Task brief: Copy the data precisely, keeping every character.
· · · · ·
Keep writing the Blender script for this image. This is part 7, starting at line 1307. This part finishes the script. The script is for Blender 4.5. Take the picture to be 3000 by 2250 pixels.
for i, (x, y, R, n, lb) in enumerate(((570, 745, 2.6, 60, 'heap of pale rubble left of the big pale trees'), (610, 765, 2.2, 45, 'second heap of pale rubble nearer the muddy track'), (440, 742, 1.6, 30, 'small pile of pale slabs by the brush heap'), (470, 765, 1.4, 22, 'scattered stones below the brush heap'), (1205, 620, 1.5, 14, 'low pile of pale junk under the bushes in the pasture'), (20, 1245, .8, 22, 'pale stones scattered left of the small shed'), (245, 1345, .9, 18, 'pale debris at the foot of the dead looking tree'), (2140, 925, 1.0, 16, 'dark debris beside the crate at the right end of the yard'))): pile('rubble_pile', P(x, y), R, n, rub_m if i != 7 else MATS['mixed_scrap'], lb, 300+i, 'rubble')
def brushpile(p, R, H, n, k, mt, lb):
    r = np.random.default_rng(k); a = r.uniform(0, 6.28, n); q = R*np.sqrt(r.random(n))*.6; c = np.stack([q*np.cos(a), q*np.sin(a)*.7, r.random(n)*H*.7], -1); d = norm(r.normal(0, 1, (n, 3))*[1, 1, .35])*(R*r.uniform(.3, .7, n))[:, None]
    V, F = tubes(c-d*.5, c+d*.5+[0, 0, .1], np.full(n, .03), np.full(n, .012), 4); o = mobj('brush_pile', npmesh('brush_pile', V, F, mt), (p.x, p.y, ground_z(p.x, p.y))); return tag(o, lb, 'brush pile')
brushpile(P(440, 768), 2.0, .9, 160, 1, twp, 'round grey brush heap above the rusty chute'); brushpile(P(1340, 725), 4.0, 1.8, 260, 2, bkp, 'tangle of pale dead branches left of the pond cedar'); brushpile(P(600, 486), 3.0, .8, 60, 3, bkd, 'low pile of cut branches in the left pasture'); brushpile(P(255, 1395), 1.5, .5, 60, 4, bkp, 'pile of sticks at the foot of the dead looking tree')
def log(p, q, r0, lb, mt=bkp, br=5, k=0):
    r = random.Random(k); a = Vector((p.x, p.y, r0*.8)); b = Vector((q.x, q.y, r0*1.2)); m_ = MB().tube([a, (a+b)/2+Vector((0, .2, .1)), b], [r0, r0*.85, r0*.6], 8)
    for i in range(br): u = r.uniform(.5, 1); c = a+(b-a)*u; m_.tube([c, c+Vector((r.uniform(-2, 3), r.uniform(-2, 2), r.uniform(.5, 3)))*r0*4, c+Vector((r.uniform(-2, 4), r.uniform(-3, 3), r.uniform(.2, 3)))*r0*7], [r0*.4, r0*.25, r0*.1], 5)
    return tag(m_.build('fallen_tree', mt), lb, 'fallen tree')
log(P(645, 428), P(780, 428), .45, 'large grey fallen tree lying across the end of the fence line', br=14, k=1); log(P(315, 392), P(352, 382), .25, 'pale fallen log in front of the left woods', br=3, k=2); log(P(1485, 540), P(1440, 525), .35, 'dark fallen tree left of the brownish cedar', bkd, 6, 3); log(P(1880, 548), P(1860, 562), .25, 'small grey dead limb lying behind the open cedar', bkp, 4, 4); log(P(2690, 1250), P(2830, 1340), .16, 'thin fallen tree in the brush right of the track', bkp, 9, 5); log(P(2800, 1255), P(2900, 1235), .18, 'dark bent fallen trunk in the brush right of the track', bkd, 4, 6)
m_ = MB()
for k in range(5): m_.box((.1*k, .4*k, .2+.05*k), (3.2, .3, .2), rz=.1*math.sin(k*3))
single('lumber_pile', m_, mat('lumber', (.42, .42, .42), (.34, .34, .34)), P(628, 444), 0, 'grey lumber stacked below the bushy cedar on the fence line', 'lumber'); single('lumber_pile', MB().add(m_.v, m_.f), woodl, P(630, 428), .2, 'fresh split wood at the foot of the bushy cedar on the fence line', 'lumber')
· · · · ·
Correct response:
Keep writing the Blender script for this image. This is part 7, starting at line 1307. This part finishes the script. The script is for Blender 4.5. Take the picture to be 3000 by 2250 pixels.
for i, (x, y, R, n, lb) in enumerate(((570, 745, 2.6, 60, 'heap of pale rubble left of the big pale trees'), (610, 765, 2.2, 45, 'second heap of pale rubble nearer the muddy track'), (440, 742, 1.6, 30, 'small pile of pale slabs by the brush heap'), (470, 765, 1.4, 22, 'scattered stones below the brush heap'), (1205, 620, 1.5, 14, 'low pile of pale junk under the bushes in the pasture'), (20, 1245, .8, 22, 'pale stones scattered left of the small shed'), (245, 1345, .9, 18, 'pale debris at the foot of the dead looking tree'), (2140, 925, 1.0, 16, 'dark debris beside the crate at the right end of the yard'))): pile('rubble_pile', P(x, y), R, n, rub_m if i != 7 else MATS['mixed_scrap'], lb, 300+i, 'rubble')
def brushpile(p, R, H, n, k, mt, lb):
    r = np.random.default_rng(k); a = r.uniform(0, 6.28, n); q = R*np.sqrt(r.random(n))*.6; c = np.stack([q*np.cos(a), q*np.sin(a)*.7, r.random(n)*H*.7], -1); d = norm(r.normal(0, 1, (n, 3))*[1, 1, .35])*(R*r.uniform(.3, .7, n))[:, None]
    V, F = tubes(c-d*.5, c+d*.5+[0, 0, .1], np.full(n, .03), np.full(n, .012), 4); o = mobj('brush_pile', npmesh('brush_pile', V, F, mt), (p.x, p.y, ground_z(p.x, p.y))); return tag(o, lb, 'brush pile')
brushpile(P(440, 768), 2.0, .9, 160, 1, twp, 'round grey brush heap above the rusty chute'); brushpile(P(1340, 725), 4.0, 1.8, 260, 2, bkp, 'tangle of pale dead branches left of the pond cedar'); brushpile(P(600, 486), 3.0, .8, 60, 3, bkd, 'low pile of cut branches in the left pasture'); brushpile(P(255, 1395), 1.5, .5, 60, 4, bkp, 'pile of sticks at the foot of the dead looking tree')
def log(p, q, r0, lb, mt=bkp, br=5, k=0):
    r = random.Random(k); a = Vector((p.x, p.y, r0*.8)); b = Vector((q.x, q.y, r0*1.2)); m_ = MB().tube([a, (a+b)/2+Vector((0, .2, .1)), b], [r0, r0*.85, r0*.6], 8)
    for i in range(br): u = r.uniform(.5, 1); c = a+(b-a)*u; m_.tube([c, c+Vector((r.uniform(-2, 3), r.uniform(-2, 2), r.uniform(.5, 3)))*r0*4, c+Vector((r.uniform(-2, 4), r.uniform(-3, 3), r.uniform(.2, 3)))*r0*7], [r0*.4, r0*.25, r0*.1], 5)
    return tag(m_.build('fallen_tree', mt), lb, 'fallen tree')
log(P(645, 428), P(780, 428), .45, 'large grey fallen tree lying across the end of the fence line', br=14, k=1); log(P(315, 392), P(352, 382), .25, 'pale fallen log in front of the left woods', br=3, k=2); log(P(1485, 540), P(1440, 525), .35, 'dark fallen tree left of the brownish cedar', bkd, 6, 3); log(P(1880, 548), P(1860, 562), .25, 'small grey dead limb lying behind the open cedar', bkp, 4, 4); log(P(2690, 1250), P(2830, 1340), .16, 'thin fallen tree in the brush right of the track', bkp, 9, 5); log(P(2800, 1255), P(2900, 1235), .18, 'dark bent fallen trunk in the brush right of the track', bkd, 4, 6)
m_ = MB()
for k in range(5): m_.box((.1*k, .4*k, .2+.05*k), (3.2, .3, .2), rz=.1*math.sin(k*3))
single('lumber_pile', m_, mat('lumber', (.42, .42, .42), (.34, .34, .34)), P(628, 444), 0, 'grey lumber stacked below the bushy cedar on the fence line', 'lumber'); single('lumber_pile', MB().add(m_.v, m_.f), woodl, P(630, 428), .2, 'fresh split wood at the foot of the bushy cedar on the fence line', 'lumber')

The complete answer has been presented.